■ THE REQUEST: Identify each line below containing the string "scene" and copy it.

* Begin PROVIDED RECORDS *

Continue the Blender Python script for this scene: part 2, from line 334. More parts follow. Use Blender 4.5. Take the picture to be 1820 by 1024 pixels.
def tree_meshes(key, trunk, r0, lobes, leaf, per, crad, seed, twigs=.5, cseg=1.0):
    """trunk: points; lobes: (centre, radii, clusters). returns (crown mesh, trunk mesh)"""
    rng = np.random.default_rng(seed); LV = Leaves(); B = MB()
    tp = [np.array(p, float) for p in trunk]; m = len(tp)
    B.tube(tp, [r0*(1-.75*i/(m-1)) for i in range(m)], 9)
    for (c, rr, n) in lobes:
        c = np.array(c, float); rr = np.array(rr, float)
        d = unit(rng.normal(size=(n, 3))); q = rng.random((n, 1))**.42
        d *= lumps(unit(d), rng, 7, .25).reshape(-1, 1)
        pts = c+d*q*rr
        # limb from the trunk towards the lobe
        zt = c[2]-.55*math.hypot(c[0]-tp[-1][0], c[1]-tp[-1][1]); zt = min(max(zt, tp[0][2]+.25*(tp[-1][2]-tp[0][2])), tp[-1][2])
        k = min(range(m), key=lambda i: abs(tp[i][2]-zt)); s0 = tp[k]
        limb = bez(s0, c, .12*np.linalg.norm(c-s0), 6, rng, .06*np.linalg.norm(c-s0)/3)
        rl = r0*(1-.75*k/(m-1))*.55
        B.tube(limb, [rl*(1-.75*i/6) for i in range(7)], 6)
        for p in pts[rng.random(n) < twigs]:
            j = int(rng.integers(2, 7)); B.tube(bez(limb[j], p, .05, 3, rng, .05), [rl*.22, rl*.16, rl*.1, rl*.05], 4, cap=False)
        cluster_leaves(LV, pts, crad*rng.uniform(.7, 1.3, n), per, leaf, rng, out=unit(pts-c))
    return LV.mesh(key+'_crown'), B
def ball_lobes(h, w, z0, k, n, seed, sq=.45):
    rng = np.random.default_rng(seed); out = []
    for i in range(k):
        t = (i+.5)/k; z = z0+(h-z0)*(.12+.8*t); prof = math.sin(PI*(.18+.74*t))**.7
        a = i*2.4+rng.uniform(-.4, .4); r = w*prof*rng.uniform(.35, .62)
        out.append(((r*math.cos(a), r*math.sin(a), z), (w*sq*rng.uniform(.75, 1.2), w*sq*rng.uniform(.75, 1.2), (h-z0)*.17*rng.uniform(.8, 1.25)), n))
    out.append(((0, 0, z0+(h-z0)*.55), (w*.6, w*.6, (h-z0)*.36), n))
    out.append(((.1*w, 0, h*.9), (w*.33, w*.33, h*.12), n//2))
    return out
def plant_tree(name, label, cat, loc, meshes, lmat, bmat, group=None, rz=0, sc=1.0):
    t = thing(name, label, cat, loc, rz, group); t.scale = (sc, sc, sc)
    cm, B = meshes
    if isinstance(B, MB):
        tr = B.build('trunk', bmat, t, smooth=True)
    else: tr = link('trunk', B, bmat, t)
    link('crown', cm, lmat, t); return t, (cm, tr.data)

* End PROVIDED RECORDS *
* Begin PROVIDED RECORDS *

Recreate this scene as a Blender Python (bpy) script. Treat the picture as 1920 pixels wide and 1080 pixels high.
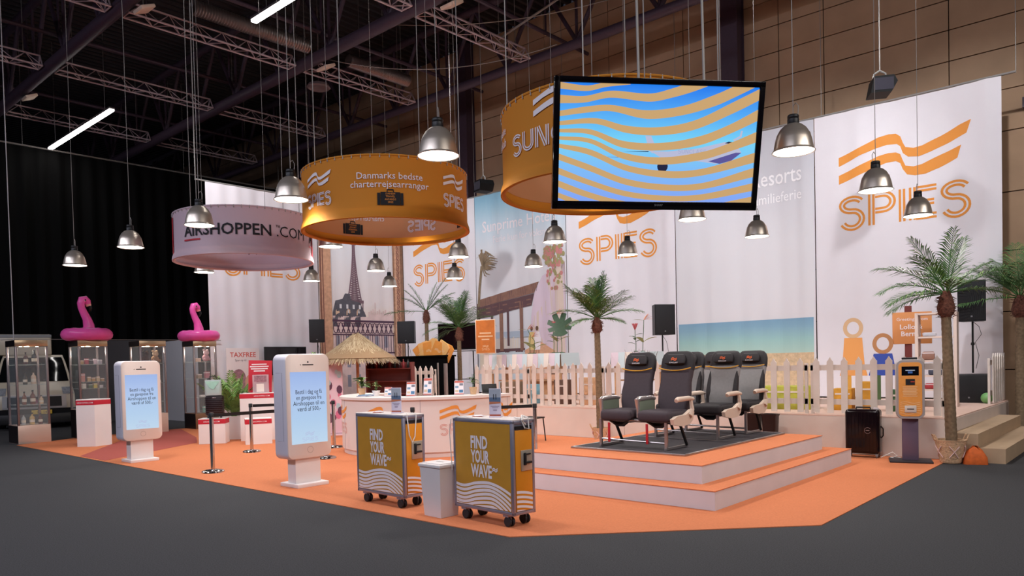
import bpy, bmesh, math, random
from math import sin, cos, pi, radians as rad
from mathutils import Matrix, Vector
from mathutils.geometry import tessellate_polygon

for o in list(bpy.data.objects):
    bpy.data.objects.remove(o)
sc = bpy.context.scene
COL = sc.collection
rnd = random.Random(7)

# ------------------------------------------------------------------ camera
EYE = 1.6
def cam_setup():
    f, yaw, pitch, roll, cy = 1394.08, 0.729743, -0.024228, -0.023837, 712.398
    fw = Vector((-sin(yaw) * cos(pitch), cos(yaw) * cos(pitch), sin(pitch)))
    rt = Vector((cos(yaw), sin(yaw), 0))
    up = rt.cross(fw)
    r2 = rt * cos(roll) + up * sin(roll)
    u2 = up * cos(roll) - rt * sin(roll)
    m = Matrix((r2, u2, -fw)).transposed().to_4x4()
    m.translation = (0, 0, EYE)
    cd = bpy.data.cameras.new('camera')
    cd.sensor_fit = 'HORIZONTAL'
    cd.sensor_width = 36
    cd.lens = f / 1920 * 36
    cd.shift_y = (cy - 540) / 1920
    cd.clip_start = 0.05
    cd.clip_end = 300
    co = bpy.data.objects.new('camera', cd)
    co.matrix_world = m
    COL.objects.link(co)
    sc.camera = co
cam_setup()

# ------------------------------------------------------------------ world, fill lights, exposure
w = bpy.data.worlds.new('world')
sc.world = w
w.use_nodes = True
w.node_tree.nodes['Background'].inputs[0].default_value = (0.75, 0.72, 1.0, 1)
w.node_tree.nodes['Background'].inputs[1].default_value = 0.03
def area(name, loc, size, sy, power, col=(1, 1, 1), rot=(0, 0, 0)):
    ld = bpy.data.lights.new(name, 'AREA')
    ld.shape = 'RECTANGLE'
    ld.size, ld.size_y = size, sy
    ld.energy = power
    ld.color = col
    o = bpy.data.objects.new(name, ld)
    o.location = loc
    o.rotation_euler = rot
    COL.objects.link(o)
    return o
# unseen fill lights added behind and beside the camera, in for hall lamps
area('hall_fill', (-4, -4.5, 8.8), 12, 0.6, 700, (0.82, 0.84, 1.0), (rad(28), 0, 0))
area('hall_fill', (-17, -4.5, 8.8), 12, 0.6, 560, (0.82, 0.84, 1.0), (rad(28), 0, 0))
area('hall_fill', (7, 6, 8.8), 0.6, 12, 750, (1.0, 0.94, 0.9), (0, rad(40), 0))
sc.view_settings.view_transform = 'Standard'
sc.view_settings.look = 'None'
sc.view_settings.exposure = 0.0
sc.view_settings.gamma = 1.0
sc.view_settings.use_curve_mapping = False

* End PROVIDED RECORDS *

■ FULL ANSWER:
Continue the Blender Python script for this scene: part 2, from line 334. More parts follow. Use Blender 4.5. Take the picture to be 1820 by 1024 pixels.
Recreate this scene as a Blender Python (bpy) script. Treat the picture as 1920 pixels wide and 1080 pixels high.
sc = bpy.context.scene